In WebKit, instead of a point attempting to equal 1/72", it corresponds 1:1
to a pixel. Whether a WebKit pixel is physical or logical is something I'm
not currently up to speed on, but you can see what I'm talking about by
loading http://fm.no-ip.com/Auth/dpi-screen-window.html in various browsers.
I've not tested FF 22 or 23 yet to see what if any difference(s) from
previous versions may exist, but at least up through 21 you'll see a match
between Firefox (or SeaMonkey up through rv21) and Konq configured to use the
KHTML engine, compared to Chromium or Rekonq or Konq configured to use
WebKit. The latter render point sizes in pixels, because that's the way
WebKit is.
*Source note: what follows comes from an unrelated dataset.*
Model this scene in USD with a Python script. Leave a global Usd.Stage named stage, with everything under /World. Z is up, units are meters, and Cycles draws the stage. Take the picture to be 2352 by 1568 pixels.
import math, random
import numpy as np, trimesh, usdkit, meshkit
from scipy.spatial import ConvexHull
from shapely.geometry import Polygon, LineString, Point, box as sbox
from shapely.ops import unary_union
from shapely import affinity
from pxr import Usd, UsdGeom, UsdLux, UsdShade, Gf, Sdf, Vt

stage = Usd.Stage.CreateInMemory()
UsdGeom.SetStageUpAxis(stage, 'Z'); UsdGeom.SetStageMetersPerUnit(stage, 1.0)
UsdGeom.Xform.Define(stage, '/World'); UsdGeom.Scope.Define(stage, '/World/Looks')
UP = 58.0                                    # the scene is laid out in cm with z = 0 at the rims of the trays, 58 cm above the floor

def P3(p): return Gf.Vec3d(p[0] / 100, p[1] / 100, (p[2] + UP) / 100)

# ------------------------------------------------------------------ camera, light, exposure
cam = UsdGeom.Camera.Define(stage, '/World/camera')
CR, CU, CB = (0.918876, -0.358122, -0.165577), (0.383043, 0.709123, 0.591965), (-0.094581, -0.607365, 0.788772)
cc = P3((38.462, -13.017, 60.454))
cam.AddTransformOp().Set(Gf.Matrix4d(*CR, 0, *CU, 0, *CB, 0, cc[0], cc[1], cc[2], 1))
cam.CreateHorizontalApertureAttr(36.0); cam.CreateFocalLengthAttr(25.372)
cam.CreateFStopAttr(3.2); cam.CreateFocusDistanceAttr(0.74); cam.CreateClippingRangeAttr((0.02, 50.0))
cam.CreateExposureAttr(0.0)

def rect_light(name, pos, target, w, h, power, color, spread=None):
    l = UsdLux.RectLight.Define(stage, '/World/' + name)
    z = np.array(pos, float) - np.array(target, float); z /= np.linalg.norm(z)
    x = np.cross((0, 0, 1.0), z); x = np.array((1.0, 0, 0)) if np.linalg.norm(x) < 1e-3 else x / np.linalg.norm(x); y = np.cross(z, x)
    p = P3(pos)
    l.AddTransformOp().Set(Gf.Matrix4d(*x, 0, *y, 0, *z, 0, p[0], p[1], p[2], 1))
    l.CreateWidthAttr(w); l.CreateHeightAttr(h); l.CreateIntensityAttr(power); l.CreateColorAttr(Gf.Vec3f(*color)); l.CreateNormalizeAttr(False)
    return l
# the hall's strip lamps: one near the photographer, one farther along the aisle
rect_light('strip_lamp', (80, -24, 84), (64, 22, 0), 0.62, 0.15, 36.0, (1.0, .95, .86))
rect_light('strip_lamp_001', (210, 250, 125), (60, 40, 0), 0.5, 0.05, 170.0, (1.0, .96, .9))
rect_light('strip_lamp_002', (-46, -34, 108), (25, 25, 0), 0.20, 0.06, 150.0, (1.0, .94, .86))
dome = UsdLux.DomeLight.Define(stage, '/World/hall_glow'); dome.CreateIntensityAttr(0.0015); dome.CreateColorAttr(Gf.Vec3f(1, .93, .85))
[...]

If your display is at or near 96 DPI, you won't see a difference
among the five. However as display density is increased more than nominally
above 96, pixel sized objects get progressively smaller physically, while
point sized objects do not - until DPI reaches 192. Beyond that point things
get more complicated, which I won't try to get into here, and likely does not
apply to the problem you seem to be describing.
--
"The wise are known for their understanding, and pleasant
words are persuasive." Proverbs 16:21 (New Living Translation)
Team OS/2 ** Reg. Linux User #211409 ** a11y rocks!